For an Indian product company that has fended off takeover bids, Zoho Corp has not made much fuss about its growth. CEO Sridhar Vembu, who said revenues were ‘in excess of $300 million’ a couple of years ago, is bracing to cross the $1-billion mark, sooner than five years from now. In an interview, he elaborates on what he sees ahead for a software product firm from India:

It is a year since you unveiled the Zoho One suite…

Currently, 12,000 organisations are paying customers of Zoho One worldwide, of which 36% are from India. The Indian IT market is not 36% of the global IT market. But for Zoho One it is, and it tells you that we are very strong here. On average, 16 of the 40 apps in our suite are being used. Six months ago, our average was at 10 apps. This shows that users are not superficially using 1-2 of our apps.

Zoho One’s pricing seems key...

It is $30 per employee per month globally and in India it is ₹1000, for all 40 apps. We want to get to 100 million users. On average, every client firm of ours would have in excess of 10 users.

We have a 40-million user base across the globe using Zoho products which includes paid and unpaid users and 20%-25% of that is in India.

You recently announced data centres India. Why is this critical for you?

The whole regulatory regime is changing. GDPR style legislation is spreading. Data localisation is becoming critical. Particularly governments, public sector entities now will be mandated not to hold data abroad. All these changes, prove that in the near future, data has to be kept in the relevant geographies... customers in Europe, Mexico demand that. So data centres in India are critical. For both regulatory and technical reasons, the Indian data centre market will grow and cloud services will become a possibility. We have two data centres in the U.S., two in Europe, two in China and two in India will be coming up soon.

You have talked about $1 billion in revenue over five years…

Now the revenue is much more the $300 million that it was when we spoke last and we are approaching the billion-dollar mark... we will definitely announce it sooner than five years from now.

At this point, what excites you? Do you have more goals?

To build a global technology company out of India. We use Samsung and Apple as the benchmark and we are not in that league yet… we have a long way to go and we want to put India on the global map in the league of technology giants for the next 10-20 years.

The mission of Zoho is to integrate India’s vast talent pool to create global products because we consume global products.

Our mission is to bring these two together by creating opportunities for them. A lot of the talent pool are diamonds in the rough, which is where Zoho University comes in and polishes them.

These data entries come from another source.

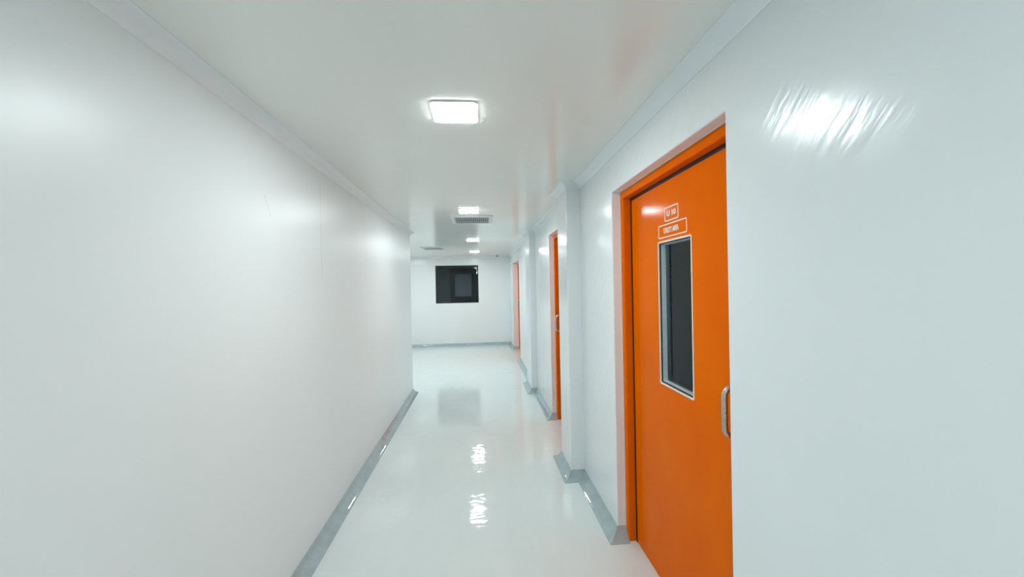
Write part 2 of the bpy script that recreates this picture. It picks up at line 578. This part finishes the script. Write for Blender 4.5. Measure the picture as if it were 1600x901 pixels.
def door(n, y0, y1, zt, fx, label, handle_near, signs=False):
    root = tag(empty('door_%d' % n, (fx, (y0 + y1) / 2, 0)), label, None, None, 'structure')
    def part(name, bm, mat, parent=None, smooth=False):
        o = mesh_obj(name, bm, mat, smooth=smooth)
        o.parent = parent or root
        if parent is None:
            o.matrix_parent_inverse = Matrix.Translation(-Vector(root.location))
        return o
    lx = fx + 0.050                   # face of the leaf
    fw = 0.050                        # face width of the steel frame
    fd = fx + 0.11
    # frame: jambs and head with a soft front edge, then the stop behind the leaf
    def jamb(a, b):
        pts = [(fx, a), (fd, a), (fd, b), (fx, b)]
        return prism(pts, 2, 0.0, zt, 0.006, lambda ed: abs(ed.verts[0].co.x - fx) < 1e-5 and abs(ed.verts[1].co.x - fx) < 1e-5)
    part('frame_jamb', jamb(y0, y0 + fw), 'orange')
    part('frame_jamb', jamb(y1 - fw, y1), 'orange')
    part('frame_head', prism([(fx, zt - fw), (fd, zt - fw), (fd, zt), (fx, zt)], 1, y0 + fw - 0.004, y1 - fw + 0.004, 0.006,
                             lambda ed: abs(ed.verts[0].co.x - fx) < 1e-5 and abs(ed.verts[1].co.x - fx) < 1e-5), 'orange')
    # white sealant line between plaster and frame
    bm = bmesh.new()
    bx(bm, fx - 0.004, fx + 0.004, y0, y0 + 0.004, 0.0, zt)
    bx(bm, fx - 0.004, fx + 0.004, y1 - 0.004, y1, 0.0, zt)
    bx(bm, fx - 0.004, fx + 0.004, y0, y1, zt - 0.004, zt)
    part('sealant_bead', bm, 'sealant')
    # black seal in the gap round the leaf
    g = 0.020
    a, b, t = y0 + fw + g, y1 - fw - g, zt - fw - g
    bm = bmesh.new()
    bx(bm, lx - 0.002, fd, y0 + fw, a, 0.0, zt - fw)
    bx(bm, lx - 0.002, fd, b, y1 - fw, 0.0, zt - fw)
    bx(bm, lx - 0.002, fd, a, b, t, zt - fw)
    part('rubber_seal', bm, 'rubber')
    # leaf with an opening for the vision panel
    if n == 1:
        va, vb = 1.738, 2.068
    elif handle_near:
        va, vb = a + 0.36, a + 0.69
    else:
        va, vb = b - 0.69, b - 0.36
    vz0, vz1 = 1.125, 1.888
    lt = 0.045
    bm = bmesh.new()
    z0 = 0.006
    bx(bm, lx, lx + lt, a, va, z0, t)
    bx(bm, lx, lx + lt, vb, b, z0, t)
    bx(bm, lx, lx + lt, va, vb, z0, vz0)
    bx(bm, lx, lx + lt, va, vb, vz1, t)
    leaf = part('door_leaf', bm, 'orange')
    w = 0.009
    part('vision_panel_border', ring(0, rrect(va - 0.006, vb + 0.006, vz0 - 0.006, vz1 + 0.006, 0.012), rrect(va + w - 0.006, vb - w + 0.006, vz0 + w - 0.006, vz1 - w + 0.006, 0.006), lx - 0.002, lx + 0.003), 'vinyl', leaf)
    part('vision_panel_gasket', ring(0, rrect(va, vb, vz0, vz1, 0.006), rrect(va + 0.010, vb - 0.010, vz0 + 0.010, vz1 - 0.010, 0.006), lx + 0.003, lx + 0.008), 'rubber', leaf)
    part('vision_panel_bead', ring(0, rrect(va, vb, vz0, vz1, 0.006), rrect(va + 0.012, vb - 0.012, vz0 + 0.012, vz1 - 0.012, 0.005), lx + 0.008, lx + 0.034), 'alu', leaf)
    part('vision_panel_glass', box_bm(lx + 0.033, lx + 0.037, va + 0.010, vb - 0.010, vz0 + 0.010, vz1 - 0.010), 'door_glass', leaf)
    # steel D handle
    hy = a + 0.055 if handle_near else b - 0.055
    if n == 1: hy = 1.420
    hx = lx - 0.058
    zc0, zc1 = (1.075, 1.265) if n == 1 else (1.11, 1.30)
    rr = 0.035
    path = [(lx + 0.002, hy, zc1)]
    for i in range(7):
        t_ = math.radians(90 * i / 6)
        path.append((hx + rr - rr * math.sin(t_), hy, zc1 - rr + rr * math.cos(t_)))
    for i in range(7):
        t_ = math.radians(90 * i / 6)
        path.append((hx + rr - rr * math.cos(t_), hy, zc0 + rr - rr * math.sin(t_)))
    path.append((lx + 0.002, hy, zc0))
    hd = part('handle', tube(path, 0.0115, 14), 'steel', leaf, smooth=True)
    tag(hd, 'brushed steel D handle')
    for zz in (zc0, zc1):
        bm = bmesh.new()
        pts = rrect(hy - 0.02, hy + 0.02, zz - 0.02, zz + 0.02, 0.0195, 5)
        f0 = [bm.verts.new((lx - 0.004, *p)) for p in pts]
        f1 = [bm.verts.new((lx + 0.001, *p)) for p in pts]
        bm.faces.new(f0); bm.faces.new(f1[::-1])
        for i in range(len(pts)):
            j = (i + 1) % len(pts)
            bm.faces.new((f0[i], f0[j], f1[j], f1[i]))
        part('handle_rose', bm, 'steel', leaf)
    if signs:
        sx = lx - 0.001
        def sign(ya, yb, za, zb, body, size, width, label, yo=0.0):
            s = part('door_sign', ring(0, rrect(ya, yb, za, zb, 0.010), rrect(ya + 0.006, yb - 0.006, za + 0.006, zb - 0.006, 0.006), sx, lx + 0.001), 'vinyl')
            tag(s, label)
            tx = text_mesh('lettering', body, size, width, 'vinyl', sx, (ya + yb) / 2 + yo, (za + zb) / 2, s, 0.0018)
            tx.parent = s
        sign(1.772, 2.066, 1.908, 1.979, 'UTILITY AREA', 0.036, 0.155, 'white outlined sign reading UTILITY AREA', 0.008)
        sign(1.850, 1.992, 1.990, 2.064, 'U 10', 0.036, 0.092, 'small white outlined number sign')
    return root

door(1, D1A, D1B, D1H, FX, 'nearest orange door, with a tall glass vision panel and two white signs', True, True)
door(2, D2A, D2B, D2H, FX, 'second orange door, recessed behind the near pilaster', False)
door(3, D3A, D3B, D3H, FX3, 'deep-set orange door nearest the far wall', False)

# ------------------------------------------------------------------ ceiling lights
LX = -0.104
def make_light():
    s = 0.112
    root = empty('ceiling_light', (0, 0, 0))
    f = s + 0.002
    mesh_obj('frame', ring(2, rrect(-f, f, -f, f, 0.024), rrect(-s, s, -s, s, 0.022), -0.008, 0.0), 'plastic', root)
    bm = prism(rrect(-s, s, -s, s, 0.022), 2, -0.0098, -0.001)
    mesh_obj('diffuser', bm, 'lamp', root)
    return root

def copy_tree(o):
    c = o.copy()
    COL.objects.link(c)
    for ch in o.children:
        d = ch.copy()
        COL.objects.link(d)
        d.parent = c
    return c

lights = [(LX, 1.978, 'large bright square ceiling light nearest the viewer, in front of the others'),
          (LX, 4.536, 'square white ceiling light just before the wide grey air vent'),
          (LX, 7.385, 'square white ceiling light past the wide air vent, third from the viewer'),
          (LX, 9.797, 'smallest ceiling light, closest to the far wall above the dark window'),
          (LX, -0.60, 'square ceiling light just behind the viewer, seen only mirrored in the far window'),
          (LX, -3.20, 'square ceiling light well behind the viewer, mirrored lowest in the far window'),
          (-1.92, 7.385, 'unseen square ceiling light, added just past the left corner to brighten the far end'),  # this and the next are assumed, out of view, added to brighten the far end
          (-1.92, 9.797, 'unseen square ceiling light, added closer to the far wall to brighten it')]
proto = make_light()
for i, (x, y, lab) in enumerate(lights):
    o = proto if i == 0 else copy_tree(proto)
    o.location = (x, y, H)
    tag(o, lab, 'ceiling light', 'square ceiling lights in a row')

# ------------------------------------------------------------------ air vents
def vent(loc, half_x, half_y, label, nb):
    root = tag(empty('air_vent', loc), label, 'air vent', 'ceiling air vents')
    hx, hy = half_x, half_y
    w = 0.045
    mesh_obj('vent_frame', ring(2, rrect(-hx, hx, -hy, hy, 0.004, 2), rrect(-hx + w, hx - w, -hy + w, hy - w, 0.003, 2), -0.018, 0.0), 'plastic', root)
    mesh_obj('plenum', box_bm(-hx + w, hx - w, -hy + w, hy - w, -0.004, -0.001), 'plenum', root)
    bm = box_bm(-0.0045, 0.0045, -hy + w, hy - w, -0.017, -0.004)
    first = mesh_obj('blade', bm, 'blade', root)
    x0, x1 = -hx + w, hx - w
    for i in range(nb):
        o = first if i == 0 else first.copy()
        if i:
            COL.objects.link(o)
            o.parent = root
        o.location = (x0 + (x1 - x0) * (i + 0.5) / nb, 0, 0)
    for k in (-0.33, 0.33):
        mesh_obj('cross_bar', box_bm(x0, x1, k * hy - 0.003, k * hy + 0.003, -0.0165, -0.008), 'blade', root)
    return root
vent((-0.078, 5.11, H), 0.263, 0.263, 'wide grey louvred air vent beside the second ceiling light', 18)
vent((-1.01, 8.77, H), 0.235, 0.27, 'dark narrow-looking air vent far left, near the end of the ceiling', 16)

# ------------------------------------------------------------------ security camera by the far wall
cam = tag(empty('security_camera', (0.515, 10.75, H)), 'tiny white security camera with a dark lens near the far right ceiling corner', 'security camera')
mesh_obj('base', lathe([(0.048, 0.0), (0.048, -0.012), (0.040, -0.020)]), 'plastic', cam)
dome = mesh_obj('dome', lathe([(0.036, -0.020), (0.036, -0.034), (0.032, -0.048), (0.022, -0.058), (0.008, -0.062)]), 'plastic', cam, smooth=True)
lens = mesh_obj('lens', lathe([(0.004, 0.012), (0.014, 0.010), (0.019, 0.0), (0.019, -0.012)], 16), 'rubber', cam, smooth=True)
lens.location = (-0.012, -0.032, -0.045)
lens.rotation_euler = (math.radians(70), 0, math.radians(-15))
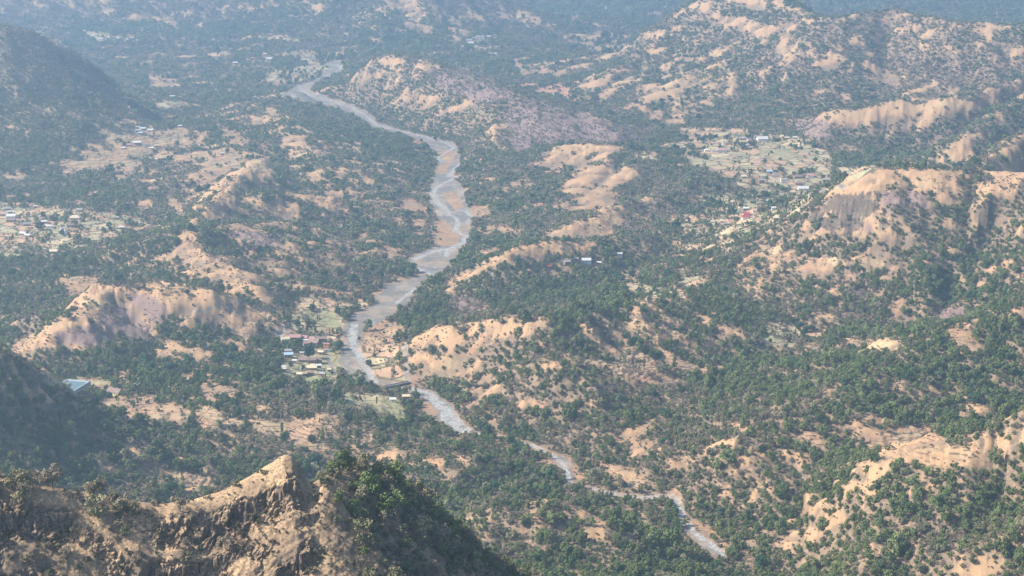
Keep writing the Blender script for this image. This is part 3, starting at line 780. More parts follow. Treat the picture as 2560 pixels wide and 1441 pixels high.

We take in students fresh out of 12thgrade and diploma courses. In the past 13 years, we have had 625 graduates. This year, we have 140 students. We have trifurcated Zoho University into Zoho School of Technology, Zoho School of Design and Zoho School for Advanced Study. Anybody who successfully completes the programme gets placed in Zoho.

How has software-as-a-service evolved?

The SaaS market has grown and there are a lot of challenges.

A lot of SaaS companies are not making enough money, one of the reasons being the high customer acquisition cost. In fact it is skyrocketing. This is a classic driver of consolidation and that is the change we have seen in the last two to three years. This is why the funding environment has become more challenging now, and all of this is pointing towards consolidation.